L’évangile appelle à un déplacement de nos regards. À passer d’une focalisation sur le visible, sur le trompe œil, pour entrer dans un mouvement de contemplation, dans une vision nouvelle, pour voir ce que Dieu voit. Ce regard-là n’est pas seulement mobilisateur, il est créateur. Il engendre un Nouveau Monde. Nos regards influencent nos vies. Ce que nous vivons et ce que nous faisons dépendent pour une bonne part de ce que nous voyons. Nos regards voient beaucoup de malheurs et peu de béatitudes sur les visages. Un hymne du carême le dit : change de ton regard et la vie jaillira. Changer de regard, c’est déjà changer notre environnement. C’est entrevoir un possible qui existe déjà.
Le regard de Jésus rejoint celui du sculpteur qui voit déjà dans une masse de pierres la figure qui s’y cache. Le sculpteur Alberto Giacometti écrit que la grande aventure [humaine …] est de voir surgir quelque chose d’inconnu, chaque jour, dans le même visage. Jésus s’émerveille chaque jour en voyant que des gens sans valeur ont aussi de la valeur. Il voit l’image de Dieu cachée en nous comme une source d’eau vive. Dès qu’on enlève la terre jetée dessus, dit Maître Eckhart, elle apparaît à nouveau jaillissante.
En mai dernier, sortait dans les cinémas un film du réalisateur québécois Simon Lavoie, nulle trace, qui montre qu’il y a une profondeur à laquelle on n’a pas accès, nous les gens d’aujourd’hui, celle de chercher à filmer l’invisible de la foi, ces choses que l’œil humain ne peut voir.
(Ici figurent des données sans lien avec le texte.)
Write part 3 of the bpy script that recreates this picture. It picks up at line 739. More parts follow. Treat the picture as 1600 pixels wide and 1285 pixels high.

uittons cette mode attrape œil que tous les Facebook qui ne captent que l’instant présent, ne diffusent que le visible et vivons la plus belle des émotions, celle du mystère de vie qui se cache dans nos profondeurs. Dieu se laisse sourdre du dedans dans ce vaste puits des silences qui nous alimentent en eau pure (Jean Lavoué). Amen.